Hmm Better Bitter Steel then. Knowing a bit of all your work is better, i believe.

Charles Gramlich said...

Deka, I hope you enjoy.

Deka Black said...

I let you know my impressions ;)

eric1313 said...

Sometimes I miss getting 50 or more responses, but I was also frazzled from keeping up with all the commenting individual's blogs and reading well enough to say something back aside from "nice writing" or "I agree". But it was good discipline during a time that I had very little of it.

Kate Sterling said...

What a great idea, Charles - I would have never thought of that. (Perhaps because I don't like listening to books on tape.) However, as a tool, I can see where it would be immensely helpful.

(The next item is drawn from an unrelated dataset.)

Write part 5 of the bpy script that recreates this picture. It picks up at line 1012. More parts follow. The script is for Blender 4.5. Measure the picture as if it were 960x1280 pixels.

I don't get much out of reading my own works aloud, because I still make them sound as I hear them in my head, and so can't be objective. But having a computer read it back might just be the ticket. :)

Thanks for sharing the tip. And I'm glad you were pleased by what you heard! I'd be terrified of mine. lol

Rick said...

Hello Charles. Been gone for a while, but I'll definitely try the audio version. I didn't even know til I read this that Kindle could read to us.

Charles Gramlich said...

Deka Black, thankee.

eric1313, i'm leaving my posts up 3 days these days so that's part of the reason certainly.

Kate Sterling, I've not listened to books on tape much either. With the kindle it makes it easy to listen to the whole thing without having to change CDs or anything.

Rick, glad you are doing ok, man. Had been wondering where you'd gotten off to.

Dayana Stockdale said...

Hey Charles! Great idea. Not having the inflection does sound really helpful. Sometimes--no often--I'll catch myself projecting what I want the book to be when I read aloud. My Mac has this thing where you can highlight text and the computer will read it. Sounds a little brutal to listen to the computer for so long, but I bet it'll help me catch a lot. Sounds like a good final draft to me!

Charles Gramlich said...

Dayana, I wonder if my pc can do any of that. I'll have to check it out. Would save time transferring to Kindle.

Greg Schwartz said...

That does sound like a good writing tool. Great idea!